Literatur

Dankbarkeiten (Delphine de Vigan)

Michka hat ihr Leben allein und unabhängig verbracht, bis ins Alter hinein. Jetzt aber fällt ihr der Alltag schwer, sie verliert nicht nur Dinge, sondern auch nach und nach den Zugriff auf ihre Erinnerungen und ihre Sprache. Gemeinsam mit ihrer Freundin Marie, einer jüngeren Frau, die als Kind und darüber hinaus stets Zuflucht bei Michka fand, entscheidet sie, in ein Altersheim umzuziehen. Hier lernt sie den Logopäden Jérôme kennen, der die alte Dame schnell ins Herz schließt und versucht Michka beim Erhalt ihres Wortschatzes zu helfen. Doch der Verlust von Sprache und Eigenständigkeit ist nicht das einzige, was Michka bedrückt. Seit Jahren sucht sie vergeblich nach zwei Menschen, die ihr als Kind während des Krieges das Leben retteten. So gerne würde sie den Unbekannten ihren Dank ausdrücken, doch wie, wenn sie nicht mal die Nachnamen kennt? Marie setzt erneut eine Suchanzeige auf, doch die Zeit wird knapp und Michkas Kräfte schwinden.

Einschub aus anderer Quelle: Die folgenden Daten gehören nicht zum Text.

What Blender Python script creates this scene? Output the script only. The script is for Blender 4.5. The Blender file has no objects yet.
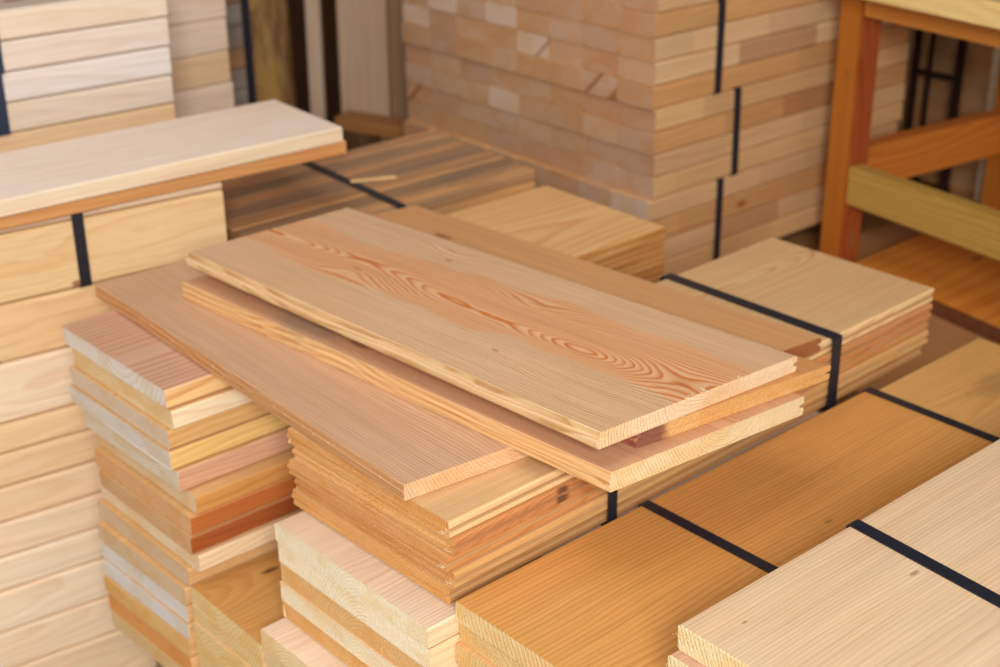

Dankbarkeiten war jetzt das vierte Buch, das ich von Delphine de Vigan gelesen habe. Auch, wenn mich die Geschichte um Michka, Marie und Jérôme berührt hat und ich de Vigans Schreibstil gewohnt treffend und intelligent fand, konnte der Roman für mich nicht ganz an Nach einer wahren Geschichte, Loyalitäten und Die Kinder sind Könige heranreichen. Die Geschichte wird abwechselnd aus der Perspektive von Marie und Jérôme geschildert, doch auch in Michkas Innenleben und ihre wiederkehrenden Albträume erhält man als Leser*in Einsicht. De Vigan beschreibt Michkas Sprachverlust mit sehr viel Mitgefühl, lässt ihre Ängste und Sorgen nachvollziehbar und greifbar werden. Auch Marie und Jérôme haben ihre eigenen Geschichten, auf die de Vigan aber nicht so sehr eingegangen ist. Das machte den Roman in meinen Augen etwas weniger komplex als erhofft. Auch fand ich manche Handlungsverläufe etwas vorhersehbar. Für mich hätte dieser Roman schlichtweg länger und vielschichtiger sein können. Gelesen habe ich die 160 Seiten trotzdem gerne, nicht falsch verstehen. Die genannten andere Bücher fand ich aber irgendwie cleverer und mitreißender.